Note: Where available, the PDF/Word icon below is provided to view the complete and fully formatted document
 Download Current HansardDownload Current Hansard   

Previous Fragment    Next Fragment
Monday, 20 June 1994
Page: 1714

Senator GARETH EVANS (Minister for Foreign Affairs) (3.28 p.m.) —Not only was Senator Kemp's contribution utterly irrelevant to the matter at issue in question time, but he was, as usual, talking absolutely through his hat on this particular subject for two reasons. In the first place, there is a huge difference between a court making an appellate decision binding every court in Australia, which was of course the case with the Privy Council appeals, and a body making a purely advisory or declaratory decision which does not amount to anything of binding force on anybody in this country. It is not a matter of the committee in question ruling over anybody in the sense of applying a rule to which others are subject. That difference needs to be stated every time Senator Kemp goes down this particular track.

  The second point to make is that the individuals who are appointed to these various advisory or declaratory bodies are elected as individuals, not as representatives of their countries.

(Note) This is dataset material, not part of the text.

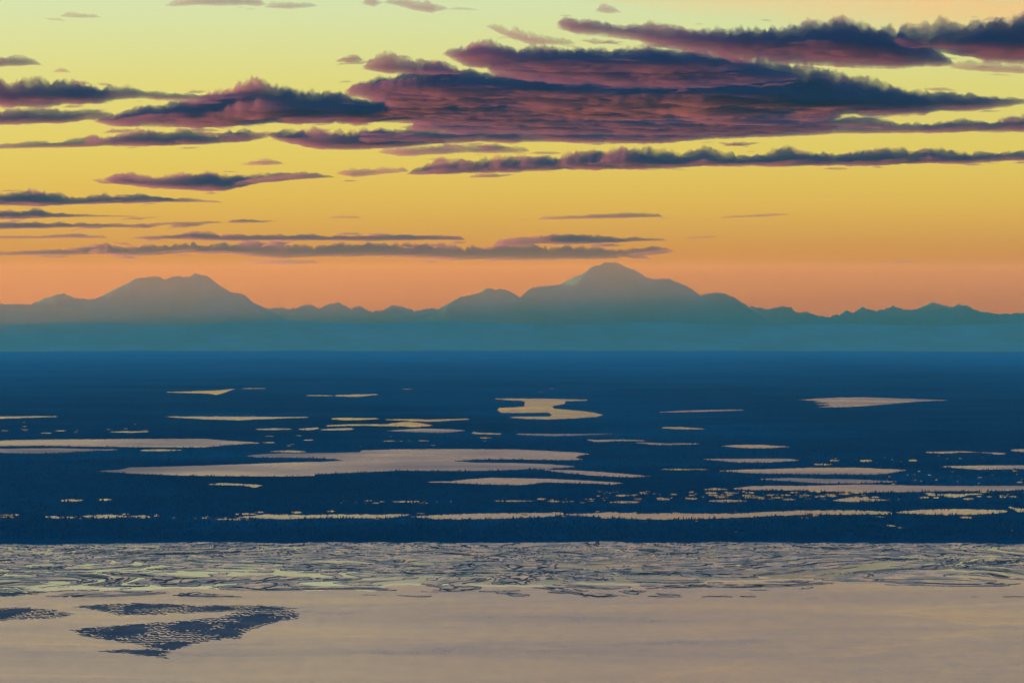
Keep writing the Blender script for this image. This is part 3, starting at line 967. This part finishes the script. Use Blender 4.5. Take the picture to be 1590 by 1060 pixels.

They are elected on the basis of their skills and their qualifications.

Senator Kemp —Oh, they are elected, are they?

Senator GARETH EVANS —They are not elected by their own governments and they are not nominated by governments in the sense that there is some particular quota for the nominee, whomever it is, of a particular country; they have to run in a competitive race against nominees from every country of the 180-odd members of the United Nations.

  The people who are elected to these committees are overwhelmingly people of distinction and capacity who are perfectly capable of making their own individual judgments, whatever might be the faults of their own governments. As I have said on innumerable occasions, if we took the position that someone was tarred individually by the quality of his or her own government, that would force us into the impossible position of—for example, during the apartheid period in South Africa—resisting absolutely the election of someone like Nelson Mandela.

Senator Kemp —Carlos Hevia is no Nelson Mandela.

Senator GARETH EVANS —And Senator Kemp is no statesman. I cannot even say he is an Alexander Downer, because he is so far behind the eight ball. Nelson Mandela would not, on Senator Kemp's principle—except that in those days he probably would have regarded South Africa as an appropriate regime—

Senator Kemp —Mr Acting Deputy President, I raise a point of order. I pointed out to Senator Evans before that Carlos Hevia is no Nelson Mandela.

  The ACTING DEPUTY PRESIDENT (Senator Colston)—And that is no point of order.

Senator GARETH EVANS —This has nothing to do with anything that was said in question time, Mr Acting Deputy President, and you should sit us all down on the grounds of irrelevance. I have made the points I wanted to make. This nauseously repetitious performance from Senator Kemp on these occasions is getting tiresome. In the event that there is a single person who might conceivably read this Hansard or be listening to this broadcast and who is persuaded by the non sequitur idiocies of Senator Kemp in this matter, I hope that at least I have corrected the record.